Without including any images, repeat the data exactly.

-- START RECORDS TO PROCESS --

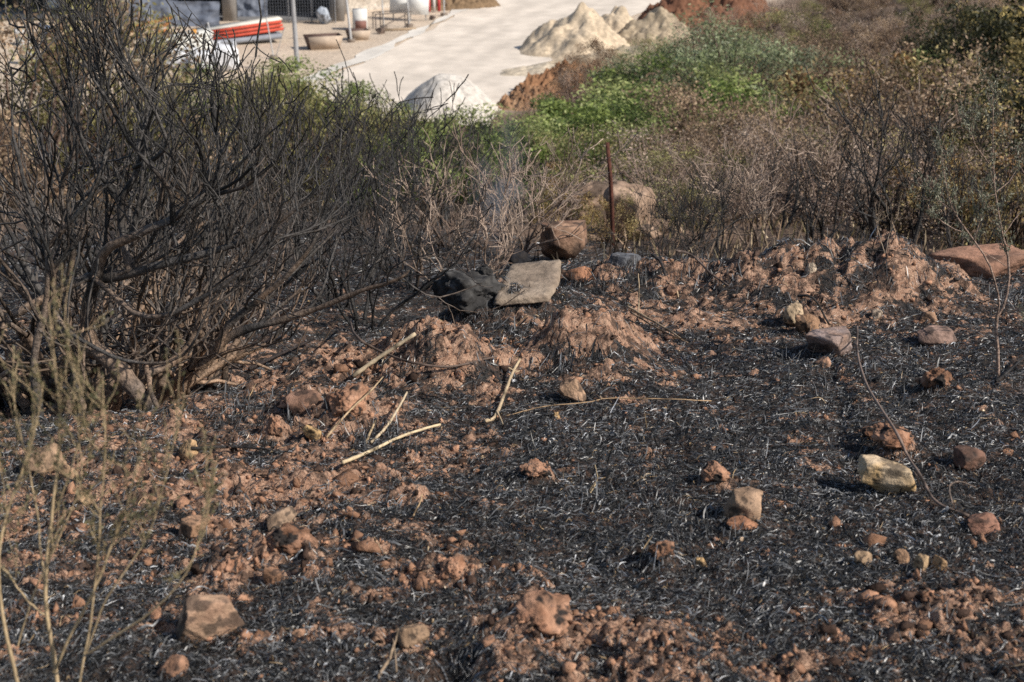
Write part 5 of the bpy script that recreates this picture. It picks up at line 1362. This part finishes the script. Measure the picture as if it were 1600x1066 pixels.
# mesh fence before the opening
A = sp(415, 36); B = sp(524, 36)
e = empty('mesh_fence', A, 'dark wire mesh fence panel between the lamp post and the concrete column', 'fence')
g = Geo(); L_ = B[0] - A[0]
for k in range(27):
    x = L_ * k / 26; V, F = tubes(np.array([(x, 0, 0), (x, 0, 1.25)], float), np.full(2, .014), 4); g.add(V, F, (.10, .11, .13))
for k in range(8):
    z = .05 + k * .17; V, F = tubes(np.array([(0, .03, z), (L_, .03, z)], float), np.full(2, .012), 4); g.add(V, F, (.10, .11, .13))
g.build('mesh_panel', M_SITE, e)
for k in range(4):
    g = Geo(); V, F = tubes(np.array([(L_ * k / 3, .07, -.1), (L_ * k / 3, .07, 1.35)], float), np.full(2, .03), 6); g.add(V, F, (.28, .28, .29)); g.build('post', M_SITE, e)
c = sp(508, 36)
rock(0, 0, 24, 26, (.42, .46, .52), 'grey blue sack standing against the mesh fence', 610, 'sack', 10, 8, .06, .8, 0, (0, 0), .05, None, 0, None, 'sack', M_SITE, c + np.array([0, -.5, 0]))
# pale stone retaining wall behind the crates
c1 = sp(545, 20); c2 = sp(690, 2)
e = empty('stone_wall', (c1 + c2) / 2, 'pale rough retaining wall behind the crates and boards', 'wall', None, math.atan2(c2[1] - c1[1], c2[0] - c1[0]))
n = 60; Lw = np.linalg.norm((c2 - c1)[:2])
a, b_ = np.meshgrid(np.linspace(-.5, .5, n) * Lw, np.linspace(0, 4.0, n))
V = np.stack([a, .12 * fbm(a * 1.5, b_ * 1.5, 4, 620) + .15 * b_, b_], -1).reshape(-1, 3)
ii = np.arange(n * n).reshape(n, n); F = np.stack([ii[:-1, :-1], ii[:-1, 1:], ii[1:, 1:], ii[1:, :-1]], -1).reshape(-1, 4)
link('wall_face', mesh_from('wall_face', V, F, np.tile((.46, .41, .35), (len(V), 1)), True), M_DIRT, e)
# white and blue rubbish bags seen through the twigs, far left
for k, (px, py, s, col, lab) in enumerate([(40, 70, .9, (.62, .65, .7), 'white sack behind the twigs at the far left'), (70, 55, .7, (.10, .17, .30), 'blue sack behind the twigs at the far left'), (45, 100, 1.0, (.68, .70, .73), 'lower white sack behind the twigs at the far left'), (88, 20, 1.0, (.7, .7, .68), 'white wrapped pallet behind the yellowish bush')]):
    c = sp(px, py); rock(0, 0, 32 * s, 26 * s, col, lab, 630 + k, 'sack', 10, 8, .08, .8, 0, (0, 0), .05, None, 0, None, 'sack', M_SITE, c)

# unused prototypes would stand at the origin: drop them
for pr in P1 + P2 + P3 + P4 + P5 + B_GREEN + B_BROWN + B_GOLD + B_DRY + B_DARK + [B_OLIVE, B_YOL]:
    if pr.name not in used:
        for ch in list(pr.children): bpy.data.objects.remove(ch)
        bpy.data.objects.remove(pr)

# ------------------------------------------------------------------ thin smoke over the hollow
def smoke(px, py, Y, rx, ry, rz_, dens, label):
    c = at(px, py, Y)
    V = SV[:] * np.array([rx, ry, rz_])
    o = link('smoke', mesh_from('smoke', V, SF, None, True), None)
    m = bpy.data.materials.new('smoke'); m.use_nodes = True; nt = m.node_tree; nt.nodes.clear()
    out = nt.nodes.new('ShaderNodeOutputMaterial'); vs = nt.nodes.new('ShaderNodeVolumeScatter')
    vs.inputs['Color'].default_value = (.72, .82, 1, 1); vs.inputs['Anisotropy'].default_value = .2
    tc = N(nt, 'ShaderNodeTexCoord'); nz = N(nt, 'ShaderNodeTexNoise', i_Scale=2.6, i_Detail=3.0, i_Distortion=.8); nt.links.new(tc.outputs['Object'], nz.inputs['Vector'])
    mp = N(nt, 'ShaderNodeVectorMath', operation='DIVIDE'); nt.links.new(tc.outputs['Object'], mp.inputs[0]); mp.inputs[1].default_value = (rx, ry, rz_)
    ln = N(nt, 'ShaderNodeVectorMath', operation='LENGTH'); nt.links.new(mp.outputs[0], ln.inputs[0])
    fall = maprange(nt, ln.outputs['Value'], .15, 1., 1., 0.)
    d = math_n(nt, 'MULTIPLY', math_n(nt, 'MULTIPLY', maprange(nt, nz.outputs[0], .42, .7), fall), dens)
    nt.links.new(d, vs.inputs['Density']); nt.links.new(vs.outputs[0], out.inputs['Volume'])
    o.data.materials.append(m); o.location = c
    return tag(o, label, 'smoke', kind='stuff')
smoke(785, 275, 11.0, .32, .4, .75, 1.3, 'thin bluish smoke rising through the dead shrub at centre')
smoke(590, 340, 9.5, .8, .5, .75, .06, 'faint blue haze of smoke in the burnt hollow')

# ------------------------------------------------------------------ light, sky, camera
w = bpy.data.worlds.new('World'); sc.world = w; w.use_nodes = True
nt = w.node_tree; nt.nodes.clear()
sky = nt.nodes.new('ShaderNodeTexSky'); sky.sky_type = 'NISHITA'; sky.sun_disc = False
to_sun = Vector((.70, -.34, .62)).normalized()
sky.sun_elevation = math.asin(to_sun.z); sky.sun_rotation = math.atan2(to_sun.x, to_sun.y)
bg = nt.nodes.new('ShaderNodeBackground'); bg.inputs[1].default_value = .10
out = nt.nodes.new('ShaderNodeOutputWorld'); nt.links.new(sky.outputs[0], bg.inputs[0]); nt.links.new(bg.outputs[0], out.inputs[0])
sun = bpy.data.lights.new('sun', 'SUN'); sun.energy = 5.0; sun.angle = math.radians(.5); sun.color = (1, .93, .83)
so = bpy.data.objects.new('sun', sun); COL.objects.link(so); so.rotation_euler = to_sun.to_track_quat('Z', 'Y').to_euler()
cam = bpy.data.cameras.new('camera'); cam.lens = LENS; cam.sensor_width = SENS; cam.clip_start = .05; cam.clip_end = 3000
cam.dof.use_dof = True; cam.dof.focus_distance = 6.9; cam.dof.aperture_fstop = 4.2; cam.dof.aperture_blades = 8
co = bpy.data.objects.new('camera', cam); COL.objects.link(co); co.location = (0, 0, CZ); co.rotation_euler = (math.pi / 2 - PITCH, 0, 0)
sc.camera = co
sc.view_settings.view_transform = 'Standard'; sc.view_settings.look = 'None'; sc.view_settings.exposure = 0; sc.view_settings.gamma = 1
cy = sc.cycles
cy.max_bounces = 5; cy.diffuse_bounces = 2; cy.glossy_bounces = 2; cy.transmission_bounces = 2; cy.transparent_max_bounces = 6; cy.volume_bounces = 0
cy.use_denoising = False
cy.volume_step_rate = 2.0
cy.sample_clamp_indirect = 4
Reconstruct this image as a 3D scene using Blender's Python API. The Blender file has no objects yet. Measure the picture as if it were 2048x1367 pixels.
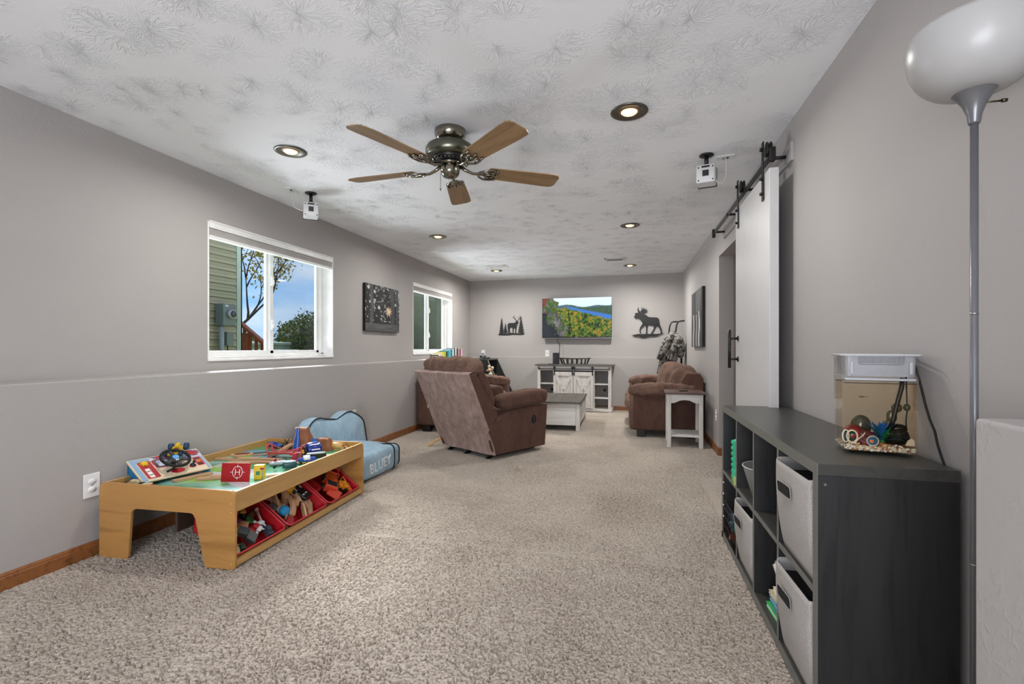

-- END RECORDS TO PROCESS --

#### [SOLVED EXERCISE]
Write part 5 of the bpy script that recreates this picture. It picks up at line 1362. This part finishes the script. Measure the picture as if it were 1600x1066 pixels.
# mesh fence before the opening
A = sp(415, 36); B = sp(524, 36)
e = empty('mesh_fence', A, 'dark wire mesh fence panel between the lamp post and the concrete column', 'fence')
g = Geo(); L_ = B[0] - A[0]
for k in range(27):
    x = L_ * k / 26; V, F = tubes(np.array([(x, 0, 0), (x, 0, 1.25)], float), np.full(2, .014), 4); g.add(V, F, (.10, .11, .13))
for k in range(8):
    z = .05 + k * .17; V, F = tubes(np.array([(0, .03, z), (L_, .03, z)], float), np.full(2, .012), 4); g.add(V, F, (.10, .11, .13))
g.build('mesh_panel', M_SITE, e)
for k in range(4):
    g = Geo(); V, F = tubes(np.array([(L_ * k / 3, .07, -.1), (L_ * k / 3, .07, 1.35)], float), np.full(2, .03), 6); g.add(V, F, (.28, .28, .29)); g.build('post', M_SITE, e)
c = sp(508, 36)
rock(0, 0, 24, 26, (.42, .46, .52), 'grey blue sack standing against the mesh fence', 610, 'sack', 10, 8, .06, .8, 0, (0, 0), .05, None, 0, None, 'sack', M_SITE, c + np.array([0, -.5, 0]))
# pale stone retaining wall behind the crates
c1 = sp(545, 20); c2 = sp(690, 2)
e = empty('stone_wall', (c1 + c2) / 2, 'pale rough retaining wall behind the crates and boards', 'wall', None, math.atan2(c2[1] - c1[1], c2[0] - c1[0]))
n = 60; Lw = np.linalg.norm((c2 - c1)[:2])
a, b_ = np.meshgrid(np.linspace(-.5, .5, n) * Lw, np.linspace(0, 4.0, n))
V = np.stack([a, .12 * fbm(a * 1.5, b_ * 1.5, 4, 620) + .15 * b_, b_], -1).reshape(-1, 3)
ii = np.arange(n * n).reshape(n, n); F = np.stack([ii[:-1, :-1], ii[:-1, 1:], ii[1:, 1:], ii[1:, :-1]], -1).reshape(-1, 4)
link('wall_face', mesh_from('wall_face', V, F, np.tile((.46, .41, .35), (len(V), 1)), True), M_DIRT, e)
# white and blue rubbish bags seen through the twigs, far left
for k, (px, py, s, col, lab) in enumerate([(40, 70, .9, (.62, .65, .7), 'white sack behind the twigs at the far left'), (70, 55, .7, (.10, .17, .30), 'blue sack behind the twigs at the far left'), (45, 100, 1.0, (.68, .70, .73), 'lower white sack behind the twigs at the far left'), (88, 20, 1.0, (.7, .7, .68), 'white wrapped pallet behind the yellowish bush')]):
    c = sp(px, py); rock(0, 0, 32 * s, 26 * s, col, lab, 630 + k, 'sack', 10, 8, .08, .8, 0, (0, 0), .05, None, 0, None, 'sack', M_SITE, c)

# unused prototypes would stand at the origin: drop them
for pr in P1 + P2 + P3 + P4 + P5 + B_GREEN + B_BROWN + B_GOLD + B_DRY + B_DARK + [B_OLIVE, B_YOL]:
    if pr.name not in used:
        for ch in list(pr.children): bpy.data.objects.remove(ch)
        bpy.data.objects.remove(pr)

# ------------------------------------------------------------------ thin smoke over the hollow
def smoke(px, py, Y, rx, ry, rz_, dens, label):
    c = at(px, py, Y)
    V = SV[:] * np.array([rx, ry, rz_])
    o = link('smoke', mesh_from('smoke', V, SF, None, True), None)
    m = bpy.data.materials.new('smoke'); m.use_nodes = True; nt = m.node_tree; nt.nodes.clear()
    out = nt.nodes.new('ShaderNodeOutputMaterial'); vs = nt.nodes.new('ShaderNodeVolumeScatter')
    vs.inputs['Color'].default_value = (.72, .82, 1, 1); vs.inputs['Anisotropy'].default_value = .2
    tc = N(nt, 'ShaderNodeTexCoord'); nz = N(nt, 'ShaderNodeTexNoise', i_Scale=2.6, i_Detail=3.0, i_Distortion=.8); nt.links.new(tc.outputs['Object'], nz.inputs['Vector'])
    mp = N(nt, 'ShaderNodeVectorMath', operation='DIVIDE'); nt.links.new(tc.outputs['Object'], mp.inputs[0]); mp.inputs[1].default_value = (rx, ry, rz_)
    ln = N(nt, 'ShaderNodeVectorMath', operation='LENGTH'); nt.links.new(mp.outputs[0], ln.inputs[0])
    fall = maprange(nt, ln.outputs['Value'], .15, 1., 1., 0.)
    d = math_n(nt, 'MULTIPLY', math_n(nt, 'MULTIPLY', maprange(nt, nz.outputs[0], .42, .7), fall), dens)
    nt.links.new(d, vs.inputs['Density']); nt.links.new(vs.outputs[0], out.inputs['Volume'])
    o.data.materials.append(m); o.location = c
    return tag(o, label, 'smoke', kind='stuff')
smoke(785, 275, 11.0, .32, .4, .75, 1.3, 'thin bluish smoke rising through the dead shrub at centre')
smoke(590, 340, 9.5, .8, .5, .75, .06, 'faint blue haze of smoke in the burnt hollow')

# ------------------------------------------------------------------ light, sky, camera
w = bpy.data.worlds.new('World'); sc.world = w; w.use_nodes = True
nt = w.node_tree; nt.nodes.clear()
sky = nt.nodes.new('ShaderNodeTexSky'); sky.sky_type = 'NISHITA'; sky.sun_disc = False
to_sun = Vector((.70, -.34, .62)).normalized()
sky.sun_elevation = math.asin(to_sun.z); sky.sun_rotation = math.atan2(to_sun.x, to_sun.y)
bg = nt.nodes.new('ShaderNodeBackground'); bg.inputs[1].default_value = .10
out = nt.nodes.new('ShaderNodeOutputWorld'); nt.links.new(sky.outputs[0], bg.inputs[0]); nt.links.new(bg.outputs[0], out.inputs[0])
sun = bpy.data.lights.new('sun', 'SUN'); sun.energy = 5.0; sun.angle = math.radians(.5); sun.color = (1, .93, .83)
so = bpy.data.objects.new('sun', sun); COL.objects.link(so); so.rotation_euler = to_sun.to_track_quat('Z', 'Y').to_euler()
cam = bpy.data.cameras.new('camera'); cam.lens = LENS; cam.sensor_width = SENS; cam.clip_start = .05; cam.clip_end = 3000
cam.dof.use_dof = True; cam.dof.focus_distance = 6.9; cam.dof.aperture_fstop = 4.2; cam.dof.aperture_blades = 8
co = bpy.data.objects.new('camera', cam); COL.objects.link(co); co.location = (0, 0, CZ); co.rotation_euler = (math.pi / 2 - PITCH, 0, 0)
sc.camera = co
sc.view_settings.view_transform = 'Standard'; sc.view_settings.look = 'None'; sc.view_settings.exposure = 0; sc.view_settings.gamma = 1
cy = sc.cycles
cy.max_bounces = 5; cy.diffuse_bounces = 2; cy.glossy_bounces = 2; cy.transmission_bounces = 2; cy.transparent_max_bounces = 6; cy.volume_bounces = 0
cy.use_denoising = False
cy.volume_step_rate = 2.0
cy.sample_clamp_indirect = 4
Reconstruct this image as a 3D scene using Blender's Python API. The Blender file has no objects yet. Measure the picture as if it were 2048x1367 pixels.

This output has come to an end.